Donald Trump first become "respectable" to Republicans for promising he'd get to the bottom of whether the first non-white American president was truly an American at all. Donald Trump vows he'll deport every last person living in America who can't produce paperwork proving their individual right to be here. Donald Trump has now taken to asking audiences to raise their hands in personal salute to him. He is simply a repulsive human being, a human septic tank in elegant gold trim.
The result is so over-the-top that every new thing he does defies outrage. Instead, the Trump candidacy mainly continues to confound America's few remaining not-insane people, who are still working to deduce whether any human being could truly be that crap-filled or if it is an elaborate ruse, a morality play staged by some unseen genius who at any moment will whip back the curtain and declare the whole thing to have been an experiment in whether the voters of our nation can still distinguish their asses from their elbows.
And in the meantime, Donald Trump continues to get worse.
Donald Trump's campaign has been relying on the support of Carl Gallups, a Florida-based pastor and radio host, ahead of the state's March 15 Republican primary; the campaign invited Gallups to speak at a rally and touted his endorsement as a "great honor" from a "prominent" leader. Gallups is a fringe conspiracy host who believes the Sandy Hook Elementary School shooting in Newtown, CT, was a "staged" "hoax" and that the father of one of the victims was an "actor employed by the Obama administration to take away your guns."
Carl Gallups continues to be all in for Trump.
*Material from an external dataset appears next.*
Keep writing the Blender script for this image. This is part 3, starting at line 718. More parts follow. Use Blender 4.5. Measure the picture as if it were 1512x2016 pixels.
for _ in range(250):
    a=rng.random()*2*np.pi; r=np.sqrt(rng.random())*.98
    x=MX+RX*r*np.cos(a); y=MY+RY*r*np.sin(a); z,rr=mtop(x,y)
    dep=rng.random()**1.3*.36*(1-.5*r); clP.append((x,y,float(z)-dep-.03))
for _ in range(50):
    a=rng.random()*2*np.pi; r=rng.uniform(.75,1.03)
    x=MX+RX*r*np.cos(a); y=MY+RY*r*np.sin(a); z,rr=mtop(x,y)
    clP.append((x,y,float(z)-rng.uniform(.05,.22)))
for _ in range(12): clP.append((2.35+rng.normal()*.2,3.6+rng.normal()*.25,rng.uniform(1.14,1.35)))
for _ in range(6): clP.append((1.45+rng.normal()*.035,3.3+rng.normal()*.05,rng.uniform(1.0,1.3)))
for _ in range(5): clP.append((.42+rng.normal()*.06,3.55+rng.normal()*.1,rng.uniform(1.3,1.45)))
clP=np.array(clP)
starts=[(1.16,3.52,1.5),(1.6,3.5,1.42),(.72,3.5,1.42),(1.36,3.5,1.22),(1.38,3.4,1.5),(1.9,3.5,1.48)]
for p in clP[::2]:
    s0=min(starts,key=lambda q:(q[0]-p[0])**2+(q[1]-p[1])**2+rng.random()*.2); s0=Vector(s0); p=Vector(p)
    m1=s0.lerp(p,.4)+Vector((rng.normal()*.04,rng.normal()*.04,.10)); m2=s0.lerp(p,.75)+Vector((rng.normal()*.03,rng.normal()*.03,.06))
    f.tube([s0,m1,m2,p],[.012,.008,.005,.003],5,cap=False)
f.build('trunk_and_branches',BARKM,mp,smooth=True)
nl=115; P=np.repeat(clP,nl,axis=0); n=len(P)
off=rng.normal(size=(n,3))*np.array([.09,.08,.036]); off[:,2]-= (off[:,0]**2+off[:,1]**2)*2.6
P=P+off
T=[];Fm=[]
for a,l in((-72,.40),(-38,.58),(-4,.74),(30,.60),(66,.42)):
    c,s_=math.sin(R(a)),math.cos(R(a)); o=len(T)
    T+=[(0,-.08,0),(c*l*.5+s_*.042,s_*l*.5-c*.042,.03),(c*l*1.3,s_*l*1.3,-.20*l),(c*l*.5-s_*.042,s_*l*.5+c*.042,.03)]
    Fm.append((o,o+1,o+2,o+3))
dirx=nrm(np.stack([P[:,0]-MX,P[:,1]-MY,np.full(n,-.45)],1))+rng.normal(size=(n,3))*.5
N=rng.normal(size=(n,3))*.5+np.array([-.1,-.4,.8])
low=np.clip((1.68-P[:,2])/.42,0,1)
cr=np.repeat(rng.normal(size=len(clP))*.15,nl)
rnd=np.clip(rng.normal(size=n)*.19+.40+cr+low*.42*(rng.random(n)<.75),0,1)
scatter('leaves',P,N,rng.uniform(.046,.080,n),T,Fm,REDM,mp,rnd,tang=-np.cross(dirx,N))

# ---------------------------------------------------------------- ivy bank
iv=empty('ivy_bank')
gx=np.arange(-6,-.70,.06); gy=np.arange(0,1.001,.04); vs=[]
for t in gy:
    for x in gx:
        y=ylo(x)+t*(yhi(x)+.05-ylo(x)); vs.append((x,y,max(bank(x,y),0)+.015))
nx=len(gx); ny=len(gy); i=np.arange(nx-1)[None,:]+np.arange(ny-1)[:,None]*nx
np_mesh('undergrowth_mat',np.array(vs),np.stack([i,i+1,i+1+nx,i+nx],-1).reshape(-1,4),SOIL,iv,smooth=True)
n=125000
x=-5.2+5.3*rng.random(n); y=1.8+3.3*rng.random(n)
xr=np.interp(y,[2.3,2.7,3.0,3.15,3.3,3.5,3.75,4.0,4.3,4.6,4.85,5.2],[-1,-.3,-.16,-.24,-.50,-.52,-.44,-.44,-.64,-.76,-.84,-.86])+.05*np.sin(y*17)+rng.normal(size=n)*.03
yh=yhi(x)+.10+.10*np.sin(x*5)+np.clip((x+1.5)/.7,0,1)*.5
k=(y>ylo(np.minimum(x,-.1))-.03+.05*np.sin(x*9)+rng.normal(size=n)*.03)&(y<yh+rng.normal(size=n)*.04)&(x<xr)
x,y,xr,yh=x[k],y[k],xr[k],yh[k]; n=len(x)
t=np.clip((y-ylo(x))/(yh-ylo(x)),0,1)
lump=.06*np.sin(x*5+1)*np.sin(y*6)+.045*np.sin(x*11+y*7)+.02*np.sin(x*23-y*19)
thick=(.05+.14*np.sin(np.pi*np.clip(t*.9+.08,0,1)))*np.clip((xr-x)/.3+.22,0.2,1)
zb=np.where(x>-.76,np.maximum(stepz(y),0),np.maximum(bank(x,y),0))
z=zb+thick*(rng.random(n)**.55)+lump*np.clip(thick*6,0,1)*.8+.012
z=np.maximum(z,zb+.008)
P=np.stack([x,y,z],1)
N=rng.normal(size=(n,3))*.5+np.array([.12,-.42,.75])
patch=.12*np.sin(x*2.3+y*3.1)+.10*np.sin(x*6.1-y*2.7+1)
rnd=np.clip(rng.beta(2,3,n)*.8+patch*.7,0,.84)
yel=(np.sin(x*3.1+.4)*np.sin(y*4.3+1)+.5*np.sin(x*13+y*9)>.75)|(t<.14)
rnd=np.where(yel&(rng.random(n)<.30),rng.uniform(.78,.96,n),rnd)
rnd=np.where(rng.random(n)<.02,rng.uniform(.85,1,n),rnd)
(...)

Gallups, for those of you blessed enough to not know, is a lower-tier conspiracy peddler who wraps his schtick in the trappings of Jesus because apparently being a "pastor" who publicly and repeatedly declares that the families of murder victims are all making it up in order to trick him and his audience of human roaches is, in fact, a path to some small bit of fame in America. (You would not know that from the AP article because they deemed it unworthy of mention.)
And while the rest of us wonder if America will do even one little thing to prevent future elementary school children from being murdered in their classrooms by an American with a gun who just feels like killing people that day, the leading Republican candidate for the presidency tips his hat just a bit to the promoters of this notion that maybe, just maybe, Obama killed those children or faked the very existence of those children to make wee little shitstains like Carl Gallups look bad.
Time and time again, the Trump campaign seems to find itself holding hands with the most vile people and groups in America. Is there a possibility that the Trump campaign never realized who Gallups is, or the claims he makes? Perhaps, at first. Is there also a possibility that the Trump campaign has known full well who Gallups is, and the claims he makes, but—as with Alex Jones, another far, far more prominent lunatic who Trump personally heaps praise on—does not give a damn?
Let's suppose we make that a question at the next Republican debate. Dear prospective leaders of our nation, do you believe the current administration staged the murder of school children in a secret plot to take all our precious guns? But would the answer matter? Donald Trump could deny it, and Carl Gallups would understand and forgive him. The Donald Trump candidacy is post-truth, and after years of party obsession over alleged conspiracies from ACORN to Planned Parenthood—all proven false afterwards, not that it has ever mattered—and omnipresent conspiracies about the secret Muslimness of the president (they mean he's black), or the secret Kenyan birth of the president (again: black), or the dozen-ish "Benghazi" theories that continue being promoted by sitting congresspeople despite them all being notably insane, and let us not forget Agenda 21, or Jade Helm, or Mexican-ISIS-ebola, or the omnipresent notion that The Muslims are this close to putting America under Muslim rule, or any other fucking thing you can name, many of which will have their own CPAC panel discussions because they are all very serious conservative things to think, as long as you care fuck-all about evidence or common sense—
—after all of that, can any of us really say that Donald Trump's post-truth, counter-factual, white supremacist, conspiracy-addled open sore of a campaign came out of nowhere? Or did Trump merely deduce the obvious faster than the GOP itself did—that the party was ripe for any zealot who would tell the base every cheap lie they wanted to hear?